Examination Board          OCR

Web address:          

Specification:                     A-Level (H408)

Description of Course:

Pupils do not need to have studied the subject at GCSE, nor is any knowledge of Latin or Greek required. Pupils do three modules for this A-level, as listed below.

Paper 1: The World of the Hero

This is a compulsory component consisting of an in-depth study of Homer’s Iliad or Odyssey and Virgil’s Aeneid. Pupils focus on the concept of the hero in the ancient world and how it evolved over time.

Paper 2: Culture and the arts

The drama produced in the ancient Greek theatre forms some of the most powerful literature of the ancient world, and has had a profound and wide-reaching influence on modern culture.

To fully understand this cultural phenomenon requires study of not only the plays but the context in which their form and production developed.

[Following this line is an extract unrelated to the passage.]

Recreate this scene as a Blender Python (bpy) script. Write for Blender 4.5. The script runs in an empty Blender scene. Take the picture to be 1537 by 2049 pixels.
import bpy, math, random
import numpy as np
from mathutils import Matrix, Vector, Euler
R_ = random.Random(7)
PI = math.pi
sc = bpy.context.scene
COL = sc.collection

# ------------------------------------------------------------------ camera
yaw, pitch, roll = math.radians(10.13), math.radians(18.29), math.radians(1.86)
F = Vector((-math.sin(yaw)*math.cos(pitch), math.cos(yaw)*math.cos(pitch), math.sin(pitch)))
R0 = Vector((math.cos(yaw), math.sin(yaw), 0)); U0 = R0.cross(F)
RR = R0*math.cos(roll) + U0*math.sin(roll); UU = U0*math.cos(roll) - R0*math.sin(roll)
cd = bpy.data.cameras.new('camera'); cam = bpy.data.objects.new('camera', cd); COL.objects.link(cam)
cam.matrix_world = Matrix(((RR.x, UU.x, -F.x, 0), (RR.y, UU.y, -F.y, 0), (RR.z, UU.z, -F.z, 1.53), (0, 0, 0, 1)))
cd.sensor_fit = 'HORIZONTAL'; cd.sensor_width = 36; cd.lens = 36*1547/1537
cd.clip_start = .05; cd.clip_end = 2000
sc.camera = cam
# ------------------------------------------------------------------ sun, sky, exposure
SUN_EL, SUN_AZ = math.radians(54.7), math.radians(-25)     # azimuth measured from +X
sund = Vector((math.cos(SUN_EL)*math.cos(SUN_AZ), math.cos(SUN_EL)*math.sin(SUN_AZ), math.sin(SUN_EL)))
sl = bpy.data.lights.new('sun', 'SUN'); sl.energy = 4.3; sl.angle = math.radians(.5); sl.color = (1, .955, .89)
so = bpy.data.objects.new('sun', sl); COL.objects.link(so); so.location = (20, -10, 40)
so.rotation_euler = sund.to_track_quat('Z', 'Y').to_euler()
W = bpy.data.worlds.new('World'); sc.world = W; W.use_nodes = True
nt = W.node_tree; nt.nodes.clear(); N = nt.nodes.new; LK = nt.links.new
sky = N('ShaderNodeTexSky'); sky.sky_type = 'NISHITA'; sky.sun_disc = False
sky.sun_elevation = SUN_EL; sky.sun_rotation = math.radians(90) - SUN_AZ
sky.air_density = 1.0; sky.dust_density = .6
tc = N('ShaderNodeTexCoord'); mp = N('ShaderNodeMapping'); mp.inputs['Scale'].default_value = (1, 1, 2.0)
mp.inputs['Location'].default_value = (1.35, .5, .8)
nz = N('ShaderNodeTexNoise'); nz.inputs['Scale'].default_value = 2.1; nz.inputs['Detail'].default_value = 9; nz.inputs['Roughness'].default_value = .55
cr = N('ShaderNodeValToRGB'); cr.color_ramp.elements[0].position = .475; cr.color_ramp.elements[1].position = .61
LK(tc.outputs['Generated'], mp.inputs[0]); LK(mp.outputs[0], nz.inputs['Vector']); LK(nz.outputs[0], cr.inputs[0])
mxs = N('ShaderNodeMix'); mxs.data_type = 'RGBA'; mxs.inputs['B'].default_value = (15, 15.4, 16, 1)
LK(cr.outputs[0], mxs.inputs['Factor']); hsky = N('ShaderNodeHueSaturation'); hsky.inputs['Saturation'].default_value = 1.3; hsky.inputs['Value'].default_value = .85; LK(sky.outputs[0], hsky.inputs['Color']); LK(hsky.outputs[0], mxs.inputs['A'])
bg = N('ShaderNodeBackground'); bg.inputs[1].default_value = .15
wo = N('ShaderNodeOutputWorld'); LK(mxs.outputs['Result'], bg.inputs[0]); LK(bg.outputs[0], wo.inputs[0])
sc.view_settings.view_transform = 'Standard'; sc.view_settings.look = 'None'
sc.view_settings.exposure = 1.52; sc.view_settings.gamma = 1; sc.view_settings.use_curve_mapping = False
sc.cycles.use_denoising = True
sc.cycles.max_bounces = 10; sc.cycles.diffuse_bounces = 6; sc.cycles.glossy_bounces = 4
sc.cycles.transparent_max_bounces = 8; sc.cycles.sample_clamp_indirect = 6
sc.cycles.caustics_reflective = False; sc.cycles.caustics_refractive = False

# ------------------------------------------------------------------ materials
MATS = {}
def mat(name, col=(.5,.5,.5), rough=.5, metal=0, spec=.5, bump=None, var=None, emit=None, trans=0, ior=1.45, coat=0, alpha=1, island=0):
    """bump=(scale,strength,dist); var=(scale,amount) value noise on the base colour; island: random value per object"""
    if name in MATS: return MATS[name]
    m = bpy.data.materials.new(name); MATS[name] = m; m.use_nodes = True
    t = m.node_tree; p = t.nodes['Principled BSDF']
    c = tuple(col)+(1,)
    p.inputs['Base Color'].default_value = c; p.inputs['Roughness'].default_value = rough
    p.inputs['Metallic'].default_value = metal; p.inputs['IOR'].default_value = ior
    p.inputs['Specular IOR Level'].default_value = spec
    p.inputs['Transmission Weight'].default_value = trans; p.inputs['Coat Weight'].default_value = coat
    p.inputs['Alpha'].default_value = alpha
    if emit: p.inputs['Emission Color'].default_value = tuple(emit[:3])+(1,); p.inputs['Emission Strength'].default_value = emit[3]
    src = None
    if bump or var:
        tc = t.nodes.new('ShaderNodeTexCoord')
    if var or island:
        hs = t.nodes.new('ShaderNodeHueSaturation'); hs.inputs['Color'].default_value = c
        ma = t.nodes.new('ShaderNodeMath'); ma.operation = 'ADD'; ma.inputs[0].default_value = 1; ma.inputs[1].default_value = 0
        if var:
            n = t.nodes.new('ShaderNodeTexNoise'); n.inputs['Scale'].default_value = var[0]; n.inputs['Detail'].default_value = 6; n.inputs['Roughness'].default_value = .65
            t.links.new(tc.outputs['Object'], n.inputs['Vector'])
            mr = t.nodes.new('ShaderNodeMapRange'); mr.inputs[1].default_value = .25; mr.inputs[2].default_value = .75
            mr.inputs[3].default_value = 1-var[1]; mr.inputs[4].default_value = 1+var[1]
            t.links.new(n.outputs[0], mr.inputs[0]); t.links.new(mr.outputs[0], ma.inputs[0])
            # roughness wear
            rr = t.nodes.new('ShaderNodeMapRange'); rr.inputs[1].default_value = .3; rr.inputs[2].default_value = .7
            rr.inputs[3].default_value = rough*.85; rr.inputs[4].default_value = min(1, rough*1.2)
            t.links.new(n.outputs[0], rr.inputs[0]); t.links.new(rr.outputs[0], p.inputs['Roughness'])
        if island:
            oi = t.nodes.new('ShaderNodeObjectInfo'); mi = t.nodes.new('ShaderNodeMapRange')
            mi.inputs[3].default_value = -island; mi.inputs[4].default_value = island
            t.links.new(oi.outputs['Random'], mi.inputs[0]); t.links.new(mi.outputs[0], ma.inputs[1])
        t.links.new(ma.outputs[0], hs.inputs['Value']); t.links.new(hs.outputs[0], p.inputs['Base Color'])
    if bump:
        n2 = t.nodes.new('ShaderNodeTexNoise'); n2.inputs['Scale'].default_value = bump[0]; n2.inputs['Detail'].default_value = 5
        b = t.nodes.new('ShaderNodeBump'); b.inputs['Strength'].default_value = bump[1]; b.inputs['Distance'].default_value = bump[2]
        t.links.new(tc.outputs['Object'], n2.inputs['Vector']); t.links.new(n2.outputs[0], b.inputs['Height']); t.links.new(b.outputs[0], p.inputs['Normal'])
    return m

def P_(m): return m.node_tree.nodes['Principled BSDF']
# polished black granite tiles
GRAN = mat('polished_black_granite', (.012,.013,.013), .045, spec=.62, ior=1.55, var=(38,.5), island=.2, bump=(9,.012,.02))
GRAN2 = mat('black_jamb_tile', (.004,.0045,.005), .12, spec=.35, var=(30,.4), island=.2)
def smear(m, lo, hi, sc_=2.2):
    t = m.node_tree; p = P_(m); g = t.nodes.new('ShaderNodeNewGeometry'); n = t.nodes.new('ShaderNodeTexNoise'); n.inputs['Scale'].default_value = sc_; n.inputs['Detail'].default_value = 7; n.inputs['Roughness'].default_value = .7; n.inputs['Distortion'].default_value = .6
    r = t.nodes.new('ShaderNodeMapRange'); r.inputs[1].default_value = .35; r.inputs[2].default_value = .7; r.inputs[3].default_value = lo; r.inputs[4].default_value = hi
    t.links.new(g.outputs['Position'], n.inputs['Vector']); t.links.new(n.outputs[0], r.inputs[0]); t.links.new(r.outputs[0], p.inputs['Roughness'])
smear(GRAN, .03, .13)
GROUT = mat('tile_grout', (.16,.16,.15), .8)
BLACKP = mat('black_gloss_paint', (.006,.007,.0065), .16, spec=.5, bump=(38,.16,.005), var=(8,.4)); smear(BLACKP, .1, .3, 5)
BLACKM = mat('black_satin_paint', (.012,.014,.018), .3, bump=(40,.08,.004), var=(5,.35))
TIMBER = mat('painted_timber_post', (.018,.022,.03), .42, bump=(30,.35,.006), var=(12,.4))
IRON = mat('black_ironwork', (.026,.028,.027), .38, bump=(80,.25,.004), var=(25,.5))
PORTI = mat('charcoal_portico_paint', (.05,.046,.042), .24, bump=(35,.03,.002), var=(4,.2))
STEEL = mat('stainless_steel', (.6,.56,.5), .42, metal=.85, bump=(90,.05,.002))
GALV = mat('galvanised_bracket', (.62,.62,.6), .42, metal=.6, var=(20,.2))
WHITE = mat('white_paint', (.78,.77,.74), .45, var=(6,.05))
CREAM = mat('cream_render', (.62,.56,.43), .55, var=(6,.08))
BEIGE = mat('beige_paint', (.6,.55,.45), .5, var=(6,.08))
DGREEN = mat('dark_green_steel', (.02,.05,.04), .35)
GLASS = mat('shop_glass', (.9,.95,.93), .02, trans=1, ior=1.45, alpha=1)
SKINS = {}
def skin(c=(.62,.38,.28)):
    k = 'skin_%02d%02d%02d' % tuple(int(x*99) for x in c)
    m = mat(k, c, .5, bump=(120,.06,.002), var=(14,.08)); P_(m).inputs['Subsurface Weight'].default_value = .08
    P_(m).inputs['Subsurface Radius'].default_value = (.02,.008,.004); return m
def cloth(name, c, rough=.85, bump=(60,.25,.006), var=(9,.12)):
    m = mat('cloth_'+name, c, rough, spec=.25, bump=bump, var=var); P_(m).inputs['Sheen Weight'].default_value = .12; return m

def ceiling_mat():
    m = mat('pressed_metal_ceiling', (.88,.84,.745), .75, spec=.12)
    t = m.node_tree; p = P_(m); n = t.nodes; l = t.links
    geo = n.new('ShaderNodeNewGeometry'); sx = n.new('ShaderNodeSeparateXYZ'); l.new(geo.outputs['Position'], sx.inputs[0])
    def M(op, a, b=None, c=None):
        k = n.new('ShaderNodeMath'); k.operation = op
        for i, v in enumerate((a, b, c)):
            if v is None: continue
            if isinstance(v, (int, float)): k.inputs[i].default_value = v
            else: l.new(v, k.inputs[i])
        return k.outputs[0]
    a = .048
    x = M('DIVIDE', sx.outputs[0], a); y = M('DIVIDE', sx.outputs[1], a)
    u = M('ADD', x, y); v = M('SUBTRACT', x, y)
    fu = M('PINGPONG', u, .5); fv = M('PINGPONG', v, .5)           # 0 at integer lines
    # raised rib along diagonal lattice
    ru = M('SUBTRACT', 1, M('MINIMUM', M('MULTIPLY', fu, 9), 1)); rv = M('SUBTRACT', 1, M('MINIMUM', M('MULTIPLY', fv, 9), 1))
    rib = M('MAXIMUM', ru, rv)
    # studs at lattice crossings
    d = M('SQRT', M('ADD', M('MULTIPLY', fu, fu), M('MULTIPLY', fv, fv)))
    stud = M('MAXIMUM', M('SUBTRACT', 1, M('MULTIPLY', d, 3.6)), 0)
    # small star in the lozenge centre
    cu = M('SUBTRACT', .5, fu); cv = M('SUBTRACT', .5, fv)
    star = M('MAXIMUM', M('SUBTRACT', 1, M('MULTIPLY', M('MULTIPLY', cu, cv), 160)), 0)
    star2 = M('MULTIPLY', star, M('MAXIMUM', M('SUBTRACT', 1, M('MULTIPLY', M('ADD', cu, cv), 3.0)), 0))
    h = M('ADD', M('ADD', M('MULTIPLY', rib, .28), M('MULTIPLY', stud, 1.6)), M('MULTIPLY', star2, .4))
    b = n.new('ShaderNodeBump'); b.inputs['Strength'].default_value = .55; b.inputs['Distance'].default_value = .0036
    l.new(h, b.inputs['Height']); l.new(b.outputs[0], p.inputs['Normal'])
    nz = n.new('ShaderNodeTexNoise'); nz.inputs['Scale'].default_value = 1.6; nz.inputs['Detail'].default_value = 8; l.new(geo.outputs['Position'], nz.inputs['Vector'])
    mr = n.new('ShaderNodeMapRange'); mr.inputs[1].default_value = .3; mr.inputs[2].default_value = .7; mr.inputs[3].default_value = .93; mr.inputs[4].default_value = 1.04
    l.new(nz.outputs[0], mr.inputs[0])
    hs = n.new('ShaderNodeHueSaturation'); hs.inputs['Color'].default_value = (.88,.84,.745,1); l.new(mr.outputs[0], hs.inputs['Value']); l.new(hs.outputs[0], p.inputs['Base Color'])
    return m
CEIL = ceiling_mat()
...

To develop this understanding this component involves the study of the physical theatre space used by the Greeks to stage their dramas, and also depictions of this staging in the visual/material record.

This study of the production of Greek drama is coupled with an in–depth study of three plays, all of which have proven to be enduring favourites. The themes and concepts explored by these plays are of significant relevance and interest as much to the modern audience as they were to that of the original performance. The plays and material culture included in the specification provide learners with a range of interesting sources which will allow them to explore, evaluate and understand this aspect of ancient culture and its relevance to us in the modern world.

Paper 3: Beliefs and ideas

Pupils study Greek religion. Religion was an essential part of ancient Greek identity, permeating all strata of society and all aspects of an individual’s daily life. Religion could be connected to the household, to life in the city or life in the countryside; moreover politics and religion were intertwined to the extent that political decisions were sometimes made on the basis of divine oracular intervention. Religion was also an important tool for the creation of local and Panhellenic identities, as well as of competition between the Greek city-states.

Studying the practicalities of religious ritual, and the role it played in society, alongside the functions and layout of famous temple complexes, make this component tangible for learners and help develop their sense of the central role religion played in the life of everyday people.

Learners will also explore the nature of the gods and their relationship with mortals. Key to this is the depiction of the gods by Homer and Hesiod, whom Herodotus credited with giving the Greeks their first understanding of the characters and responsibilities of the gods. Also included are the very different role of Mystery Cults, and the tensions caused by the rise of philosophical thinking.